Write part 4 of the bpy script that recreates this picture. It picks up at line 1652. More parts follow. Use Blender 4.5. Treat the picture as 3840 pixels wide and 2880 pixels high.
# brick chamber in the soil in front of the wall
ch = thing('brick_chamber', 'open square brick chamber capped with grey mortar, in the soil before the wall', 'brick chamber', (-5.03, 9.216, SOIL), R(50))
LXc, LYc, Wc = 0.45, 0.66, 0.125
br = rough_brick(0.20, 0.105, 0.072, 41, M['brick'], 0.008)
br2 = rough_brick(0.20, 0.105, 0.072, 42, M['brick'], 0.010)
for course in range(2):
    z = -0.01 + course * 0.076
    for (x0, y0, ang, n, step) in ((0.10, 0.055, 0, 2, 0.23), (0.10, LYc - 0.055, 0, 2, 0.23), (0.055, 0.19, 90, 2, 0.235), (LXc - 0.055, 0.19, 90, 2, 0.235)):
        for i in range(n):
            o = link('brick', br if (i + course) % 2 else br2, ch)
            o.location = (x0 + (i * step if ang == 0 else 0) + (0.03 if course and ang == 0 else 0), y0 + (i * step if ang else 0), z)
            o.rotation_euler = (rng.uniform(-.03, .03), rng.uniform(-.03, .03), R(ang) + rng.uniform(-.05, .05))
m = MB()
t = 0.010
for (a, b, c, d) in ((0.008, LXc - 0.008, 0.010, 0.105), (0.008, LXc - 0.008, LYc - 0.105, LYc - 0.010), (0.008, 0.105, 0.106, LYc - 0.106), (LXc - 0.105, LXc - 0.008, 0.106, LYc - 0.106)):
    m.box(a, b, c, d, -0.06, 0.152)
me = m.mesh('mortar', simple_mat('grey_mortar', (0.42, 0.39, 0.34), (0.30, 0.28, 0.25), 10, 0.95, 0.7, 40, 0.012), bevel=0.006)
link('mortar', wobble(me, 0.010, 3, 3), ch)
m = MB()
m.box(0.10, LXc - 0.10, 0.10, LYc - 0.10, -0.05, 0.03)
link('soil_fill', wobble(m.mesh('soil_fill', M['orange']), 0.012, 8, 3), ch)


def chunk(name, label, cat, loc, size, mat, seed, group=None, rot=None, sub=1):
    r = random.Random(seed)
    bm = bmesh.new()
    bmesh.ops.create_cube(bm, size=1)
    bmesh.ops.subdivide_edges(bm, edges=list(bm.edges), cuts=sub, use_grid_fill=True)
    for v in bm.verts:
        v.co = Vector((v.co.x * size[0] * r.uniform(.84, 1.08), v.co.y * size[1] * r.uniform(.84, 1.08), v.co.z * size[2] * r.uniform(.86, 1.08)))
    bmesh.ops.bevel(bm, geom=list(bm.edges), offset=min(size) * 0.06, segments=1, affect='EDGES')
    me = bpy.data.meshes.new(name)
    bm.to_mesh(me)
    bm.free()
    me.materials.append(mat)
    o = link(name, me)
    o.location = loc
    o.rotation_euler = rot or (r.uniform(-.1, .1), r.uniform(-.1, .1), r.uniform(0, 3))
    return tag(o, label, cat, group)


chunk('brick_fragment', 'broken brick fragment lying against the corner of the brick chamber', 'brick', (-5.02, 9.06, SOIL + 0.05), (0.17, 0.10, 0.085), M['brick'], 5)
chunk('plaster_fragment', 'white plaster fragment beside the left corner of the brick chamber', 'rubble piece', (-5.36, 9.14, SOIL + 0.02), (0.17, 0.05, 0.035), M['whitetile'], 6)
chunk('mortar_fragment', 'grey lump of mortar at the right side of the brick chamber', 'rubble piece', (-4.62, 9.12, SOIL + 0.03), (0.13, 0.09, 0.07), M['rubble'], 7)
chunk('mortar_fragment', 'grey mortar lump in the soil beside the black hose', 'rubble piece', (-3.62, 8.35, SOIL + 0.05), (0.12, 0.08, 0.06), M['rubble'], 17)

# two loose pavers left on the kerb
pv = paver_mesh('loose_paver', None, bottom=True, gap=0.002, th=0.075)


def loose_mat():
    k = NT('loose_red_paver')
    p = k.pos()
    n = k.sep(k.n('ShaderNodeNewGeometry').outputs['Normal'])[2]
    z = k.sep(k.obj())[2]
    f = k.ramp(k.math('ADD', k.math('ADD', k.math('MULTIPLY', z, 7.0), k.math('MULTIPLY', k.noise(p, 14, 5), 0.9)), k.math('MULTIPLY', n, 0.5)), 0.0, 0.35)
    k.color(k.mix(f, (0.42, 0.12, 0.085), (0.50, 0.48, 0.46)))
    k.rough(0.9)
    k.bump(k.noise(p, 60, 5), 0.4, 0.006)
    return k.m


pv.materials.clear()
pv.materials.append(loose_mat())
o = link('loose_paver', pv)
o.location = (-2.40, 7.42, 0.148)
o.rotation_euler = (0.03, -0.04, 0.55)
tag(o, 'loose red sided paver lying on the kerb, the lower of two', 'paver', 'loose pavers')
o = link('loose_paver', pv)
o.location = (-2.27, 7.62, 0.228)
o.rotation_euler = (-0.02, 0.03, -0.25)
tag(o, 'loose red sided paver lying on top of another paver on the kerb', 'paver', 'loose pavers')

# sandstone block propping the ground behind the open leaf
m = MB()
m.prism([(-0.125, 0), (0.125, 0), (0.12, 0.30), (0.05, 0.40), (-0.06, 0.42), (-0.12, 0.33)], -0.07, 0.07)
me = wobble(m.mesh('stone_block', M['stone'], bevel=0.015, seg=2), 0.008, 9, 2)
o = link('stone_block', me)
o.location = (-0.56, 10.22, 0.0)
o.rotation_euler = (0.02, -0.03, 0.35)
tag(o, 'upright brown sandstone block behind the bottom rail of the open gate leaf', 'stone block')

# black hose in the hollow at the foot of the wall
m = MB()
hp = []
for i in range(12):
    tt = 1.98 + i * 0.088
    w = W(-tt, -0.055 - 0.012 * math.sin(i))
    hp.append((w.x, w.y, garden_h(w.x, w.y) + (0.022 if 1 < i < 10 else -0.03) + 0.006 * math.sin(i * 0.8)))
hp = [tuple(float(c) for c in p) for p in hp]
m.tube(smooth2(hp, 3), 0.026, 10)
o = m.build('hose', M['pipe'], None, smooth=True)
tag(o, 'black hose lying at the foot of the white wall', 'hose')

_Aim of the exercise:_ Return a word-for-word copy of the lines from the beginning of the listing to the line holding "0.012, 8, 3), ch)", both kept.

_Solution:_
Write part 4 of the bpy script that recreates this picture. It picks up at line 1652. More parts follow. Use Blender 4.5. Treat the picture as 3840 pixels wide and 2880 pixels high.
# brick chamber in the soil in front of the wall
ch = thing('brick_chamber', 'open square brick chamber capped with grey mortar, in the soil before the wall', 'brick chamber', (-5.03, 9.216, SOIL), R(50))
LXc, LYc, Wc = 0.45, 0.66, 0.125
br = rough_brick(0.20, 0.105, 0.072, 41, M['brick'], 0.008)
br2 = rough_brick(0.20, 0.105, 0.072, 42, M['brick'], 0.010)
for course in range(2):
    z = -0.01 + course * 0.076
    for (x0, y0, ang, n, step) in ((0.10, 0.055, 0, 2, 0.23), (0.10, LYc - 0.055, 0, 2, 0.23), (0.055, 0.19, 90, 2, 0.235), (LXc - 0.055, 0.19, 90, 2, 0.235)):
        for i in range(n):
            o = link('brick', br if (i + course) % 2 else br2, ch)
            o.location = (x0 + (i * step if ang == 0 else 0) + (0.03 if course and ang == 0 else 0), y0 + (i * step if ang else 0), z)
            o.rotation_euler = (rng.uniform(-.03, .03), rng.uniform(-.03, .03), R(ang) + rng.uniform(-.05, .05))
m = MB()
t = 0.010
for (a, b, c, d) in ((0.008, LXc - 0.008, 0.010, 0.105), (0.008, LXc - 0.008, LYc - 0.105, LYc - 0.010), (0.008, 0.105, 0.106, LYc - 0.106), (LXc - 0.105, LXc - 0.008, 0.106, LYc - 0.106)):
    m.box(a, b, c, d, -0.06, 0.152)
me = m.mesh('mortar', simple_mat('grey_mortar', (0.42, 0.39, 0.34), (0.30, 0.28, 0.25), 10, 0.95, 0.7, 40, 0.012), bevel=0.006)
link('mortar', wobble(me, 0.010, 3, 3), ch)
m = MB()
m.box(0.10, LXc - 0.10, 0.10, LYc - 0.10, -0.05, 0.03)
link('soil_fill', wobble(m.mesh('soil_fill', M['orange']), 0.012, 8, 3), ch)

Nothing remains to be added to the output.